» Instructions for the task:
What is the number of lines in the data holding the word "picture"? Give that number by itself.

Start Data provided

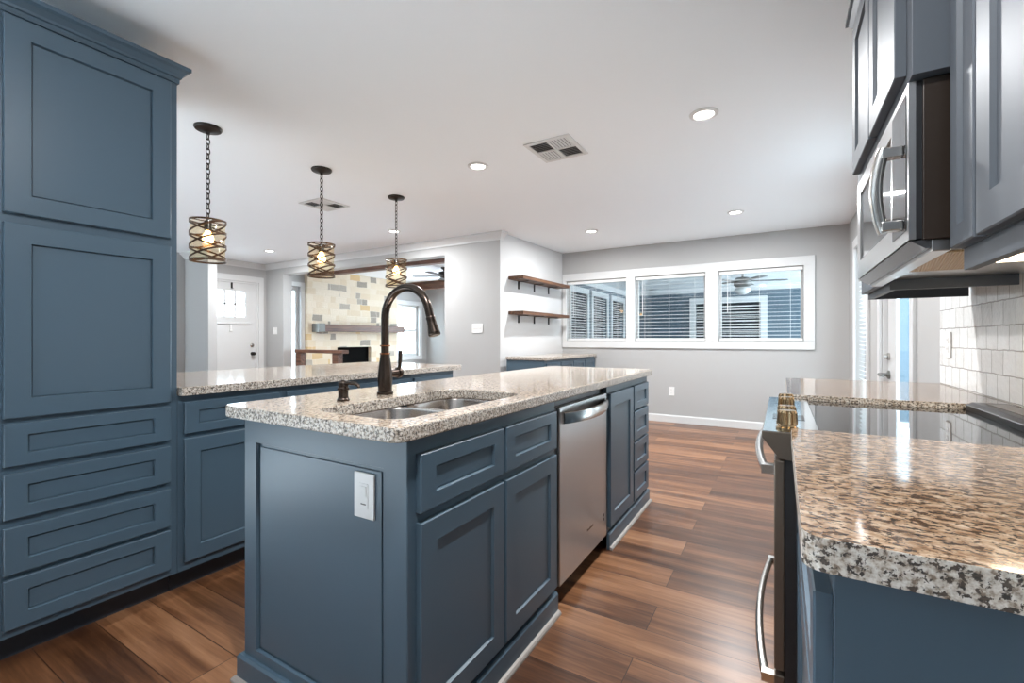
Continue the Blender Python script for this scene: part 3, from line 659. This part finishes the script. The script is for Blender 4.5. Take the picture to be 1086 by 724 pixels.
MB().lathe([(.021, .9145), (.022, .919), (.018, .923), (.0165, .93), (.0165, .95), (.0195, .953), (.0195, .958), (.016, .962), (.017, .975), (.012, .983), (.004, .986)], (sx, sy, 0), 28).build('body', M['bronze'], r, smooth=True)
MB().tube([(sx, sy, .972), (sx + .03, sy, .977), (sx + .06, sy, .976), (sx + .075, sy, .970), (sx + .078, sy, .962)], [.008, .0065, .006, .0055, .005], 12).build('spout', M['bronze'], r, smooth=True)
def plate(name, label, cat, facing, c, w, h, kind):
    """switch or outlet plate on a wall plane. c = centre on the wall"""
    r = thing(name, label, cat, c)
    x, y, z = c
    def B(a0, a1, z0, z1, d0, d1, nm, m, bev=0):
        if facing == '-Y': return box(nm, m, r, x + a0, x + a1, y - d1, y - d0, z + z0, z + z1, bev)
        if facing == '-X': return box(nm, m, r, x - d1, x - d0, y + a0, y + a1, z + z0, z + z1, bev)
        return box(nm, m, r, x + d0, x + d1, y + a0, y + a1, z + z0, z + z1, bev)
    B(-w / 2, w / 2, -h / 2, h / 2, .0005, .006, 'plate', M['plate'], .002)
    if kind == 'outlet':
        for s in (-1, 1):
            o = B(-.016, .016, s * .02 - .014, s * .02 + .014, .006, .008, 'socket', M['plate'], .002)
            for q in (-1, 1): B(q * .007 - .0012, q * .007 + .0012, s * .02 - .003, s * .02 + .007, .008, .0083, 'slot', M['plate_slot'])
    elif kind == 'rocker':
        B(-.017, .017, -.033, .033, .006, .0075, 'insert', M['plate'], .001); B(-.012, .012, -.002, .026, .0075, .0095, 'rocker', M['plate'], .001); B(-.010, .010, -.024, -.021, .0075, .0079, 'slot', M['plate_slot'])
    else:
        for k in range(kind):
            a = (k - (kind - 1) / 2) * .046; B(a - .005, a + .005, -.012, .012, .006, .013, 'toggle', M['plate'], .001)
    return r
plate('wall_switch', 'white decorator switch plate on the blue end panel of the island', 'switch', '-Y', (-.963, IY + .0070, .706), .076, .122, 'rocker')

# ------------------------------------------------------------------ right side: base cabinets, counters, range
r = thing('base_cabinet', 'blue base cabinet in the near right corner under the granite, side facing camera', 'cabinet', (.33, .94, 0))
MB().box(.050, .628, .622, 1.262, .10, .8755).build('body', M['blue'], r, .001)
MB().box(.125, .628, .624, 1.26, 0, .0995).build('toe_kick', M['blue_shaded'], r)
shaker('drawer', r, '-X', .630, 1.255, .690, .835, .050, .05); shaker('door', r, '-X', .630, 1.255, .13, .675, .050, .06)
slab('countertop', 'granite countertop in the near right corner, in front of the range', rrect(.019, .648, .585, 1.2675, [.001, .003, .022, .003]), .8765, .914, M['granite_run'], (.3, .9, .8765))
r = thing('base_cabinet', 'blue base cabinet beyond the range, by the glazed side door', 'cabinet', (.33, 2.46, 0))
MB().box(.050, .628, 2.04, 2.88, .10, .8755).build('body', M['blue'], r, .001)
MB().box(.125, .628, 2.042, 2.878, 0, .0995).build('toe_kick', M['blue_shaded'], r)
shaker('drawer', r, '-X', 2.05, 2.87, .690, .835, .050, .05); shaker('door', r, '-X', 2.05, 2.455, .13, .675, .050, .06); shaker('door', r, '-X', 2.465, 2.87, .13, .675, .050, .06)
slab('countertop', 'granite countertop beyond the range, under the tiled wall end', rrect(.019, .648, 2.0365, 2.91, [.003, .04, .003, .001]), .8765, .914, M['granite_run'], (.3, 2.5, .8765))
o = MB().box(.649, .6595, -.6, 2.905, .88, 1.45).build('backsplash', M['tile']); struct(o); o.name = 'trim_4'
# range
r = thing('range', 'slide-in stainless steel range with a black glass cooktop and front knobs', 'stove', (.3, 1.65, 0))
Y0, Y1 = 1.272, 2.032
MB().box(.030, .640, Y0, Y1, .06, .8895).build('body', M['black'], r, .002)
MB().box(.07, .62, Y0 + .02, Y1 - .02, 0, .0595).build('foot_base', M['black'], r)
MB().box(.080, .514, Y0 - .002, Y1 + .002, .890, .8965).build('cooktop', M['black_glass'], r, .0015)
mb = MB(); mb.prism([(-.042, .886), (-.042, .900), (.079, .9005), (.079, .8897), (.0295, .8895), (.0295, .835), (-.004, .835)], Y0, Y1, 'y'); mb.build('control_panel', M['steel_dark'], r, .0015)
def on(x): return .900 + (x + .042) * .0005 / .121
mb = MB(); mb.prism([(-.040, on(-.040) + .0004), (-.040, on(-.040) + .0016), (.078, on(.078) + .0016), (.078, on(.078) + .0004)], Y0 + .003, Y1 - .003, 'y'); mb.build('control_glass', M['panel_glass'], r)
mb = MB(); mb.prism([(-.022, on(-.022) + .0017), (-.022, on(-.022) + .0022), (.055, on(.055) + .0022), (.055, on(.055) + .0017)], 1.475, 1.575, 'y'); mb.build('display', M['black_glass'], r)
for y in (1.325, 1.42, 1.63, 1.725):
    kx = .012; kz = on(kx) + .002; mb = MB(); prof = [(.025, kz), (.025, kz + .004), (.020, kz + .007), (.019, kz + .012)]
    mb.lathe(prof, (kx, y, 0), 28); mb.build('knob_skirt', M['knob'], r, smooth=True).name = 'knob'
    kn = bpy.data.objects[[o.name for o in r.children][-1]]
    mb = MB()
    bm = mb.bm; seg = 40; rings = []
    for rad, z, fl in ((.0195, kz + .0122, .0), (.0212, kz + .014, .0014), (.0198, kz + .040, .0014), (.0175, kz + .046, .0006), (.008, kz + .047, 0)):
        rings.append([bm.verts.new((kx + (rad + fl * (1 if i % 4 < 2 else -1)) * math.cos(2 * PI * i / seg), y + (rad + fl * (1 if i % 4 < 2 else -1)) * math.sin(2 * PI * i / seg), z)) for i in range(seg)])
    for a, b in zip(rings, rings[1:]):
        for i in range(seg): bm.faces.new((a[i], a[(i + 1) % seg], b[(i + 1) % seg], b[i]))
    bm.faces.new(rings[0][::-1]); bm.faces.new(rings[-1])
    mb.build('knob_cap', M['knob'], kn, smooth=False)
MB().box(-.016, .0065, Y0 + .002, Y1 - .002, .325, .832).build('oven_door', M['steel_dark'], r, .003)
box('door_window', M['black_glass'], r, -.0168, -.0161, Y0 + .12, Y1 - .12, .42, .70)
MB().box(.0066, .0295, Y0 + .006, Y1 - .006, .10, .834).build('door_gasket', M['black'], r)
MB().box(-.016, .0065, Y0 + .002, Y1 - .002, .105, .312).build('drawer', M['steel_dark'], r, .003)
def bar_handle(par, z, y0, y1, xb, out, nm='handle'):
    mb = MB(); N = 24; P = []
    for i in range(N + 1):
        s = i / N; P.append((xb - .018 - out * math.sin(PI * s) ** .8, y0 + (y1 - y0) * s, z))
    mb.tube(P, .0105, 14); 
    for y in (y0 + .004, y1 - .004): mb.box(xb - .028, xb - .0002, y - .012, y + .012, z - .011, z + .011)
    return mb.build(nm, M['steel_handle'], par, smooth=True)
bar_handle(r, .802, Y0 + .03, Y1 - .03, -.016, .026); bar_handle(r, .285, Y0 + .03, Y1 - .03, -.016, .026)
mb = MB(); mb.prism([(.515, .8898), (.515, .912), (.530, .921), (.612, .921), (.628, .912), (.628, .8898)], Y0 + .004, Y1 - .004, 'y'); mb.build('rear_trim', M['black'], r, .002)
MB().box(.55, .60, Y0 + .05, Y1 - .05, .9211, .9235).build('vent_grille', M['steel_dark'], r)

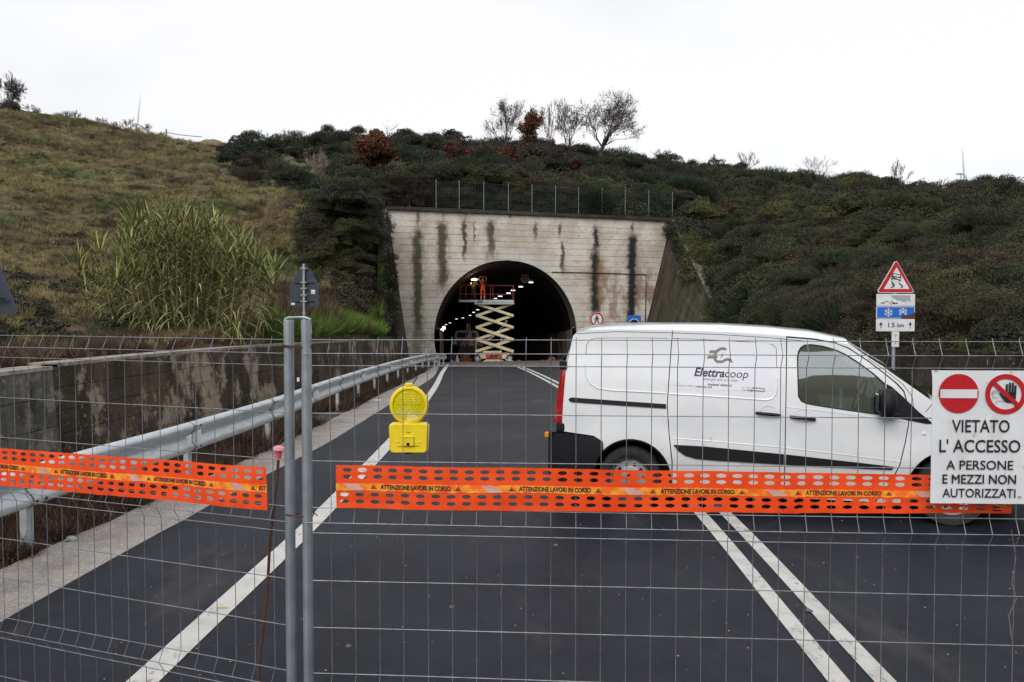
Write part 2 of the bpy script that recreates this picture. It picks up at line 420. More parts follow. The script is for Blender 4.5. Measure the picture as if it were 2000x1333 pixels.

End Data provided

» Written answer:
2